Facendo perno sulla creatività, vuoto positivo e spirituale tra le impalcature del pensiero, dovremmo forse rovesciare nuovamente i versi concavi e convessi dello spazio sacro, facendo rientrare la natura e, pur rendendo omaggio al suo vecchio ruolo, confinando fuori dal tempio la conoscenza scientifica. Qui, solo per ipotesi e per un puro piacere mitopoietico, si può tornare a parlare dei principi della natura. Essi fondano l’esistente che comprende le componenti dell’uomo e del suo pensiero cognitivo, di cui il raziocinio è solo un caso nella più ampia capacità visionaria, non il suo compimento ideale. Non esiste progresso se non in direzione di una regresso verso le origini della nostra stessa idea di evoluzione. La ragione non è l’atto di imbrigliare l’energia della natura, bensì un saggiarne la forza e l’imprevedibilità. Esse risuonano in ogni attività umana e in ogni aspetto della nostra vita, anche quando l’attenzione è rivolta alla quotidianità dei nostri commerci minuti.
La natura è indifferente e altera, ma la sua ieraticità rilascia messaggi arcani e indecifrabili come il tempio della poesia di Baudelaire.
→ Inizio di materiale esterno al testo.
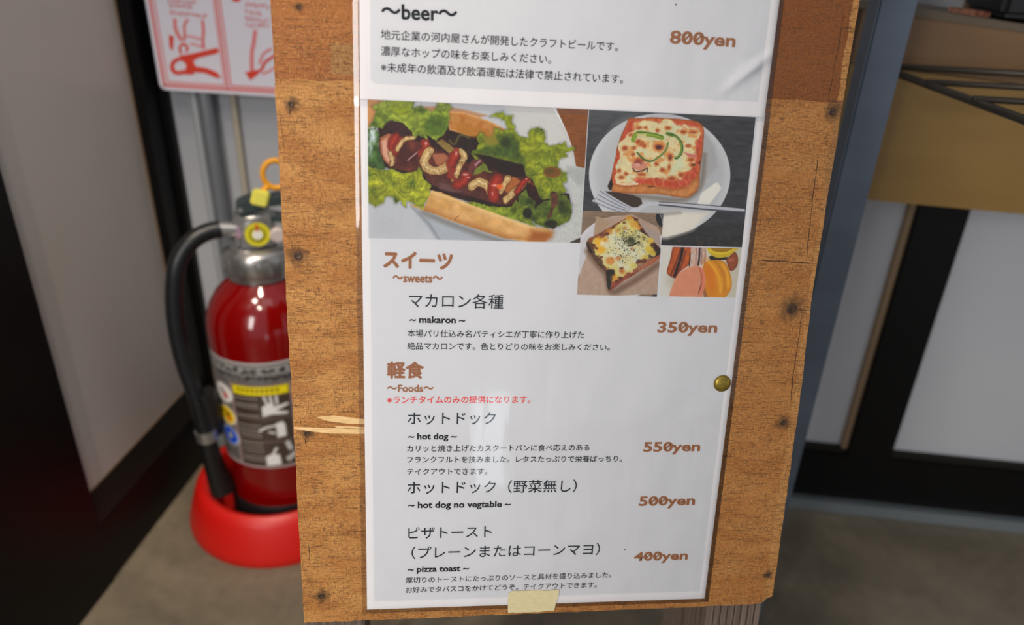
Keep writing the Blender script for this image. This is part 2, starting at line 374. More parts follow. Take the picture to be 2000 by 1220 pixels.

Per coglierli nella loro ineluttabile presenza dovremmo disporci ad un ascolto che vibra e riverbera tra la natura e la nostra intimità che in essa dimora, sintonizzando la corrente nelle nostre vene con le venature della natura. L’energia naturale sostiene e incrementa la nostra vita. Per sentirne i flussi e scendere in profondità nei suoi principi dovremmo renderci flessibili e trasparenti ad essa, lasciarla agire ed irraggiare il nostro mondo imparando non a comprenderne i misteri ma a veleggiare sulle sue spinte.